> On 07/27/11 23:42, Nicholas Marriott wrote:
> > Do you have a particular usage that needs this?
> 
> No, I just run a local nfs server; at the moment only serving one
> single, trusted client.
> So I'm not in desperate need for fixed ports, but I think fixed ports
> are a lot cleaner and over all easier to maintain.

RPC does not work that way.  It uses the portmapper at port 111 for
discovery.  NFS at 2049 is also a known port.  The rest are supposed
to be unknown.

> For example when I run a netstat -na, tcpdump or pf I want to be able
> to recognize the ports I see and use.

Unfortunately it isn't supposed to work that way.

> Of course, Theo is right. I don't get a direct gain in security by
> tightening up my firewall against trusted hosts which have NFS access 
> anyhow. But still the network as a whole gets more transparent and
> maintainable.
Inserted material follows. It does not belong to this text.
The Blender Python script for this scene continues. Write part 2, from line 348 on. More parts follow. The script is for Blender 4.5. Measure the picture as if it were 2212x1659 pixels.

I know whats going on and I can easily block, allow or
> inspect NFS and non-NFS traffic.

Except that isn't how it is supposed to work with RPC.  An extension
of where you are going would be to add such functionality to every
single program which uses RPC, either as a server or even as a client.
And that is surely over the top.

> One problem I haven't run into yet, but could imagine: Could the random 
> rpc services occupy a port, which services started later on, for example 
> cups (631 TCP), would need?

No.  This is handled in /etc/rc with the fill_baddynamic() function,
the randomization avoids collisions against published port numbers.

> Just out of curiosity, why those random port assignments in the first
> place? Does this have or did it have any advantages? Maybe to be able
> to run different versions of the same rpc server at the same time?

We applied this as principle around 10 years ago.  Anything which does
not need to be sequential is random, just because developers make
stupid assumptions and use them as ran.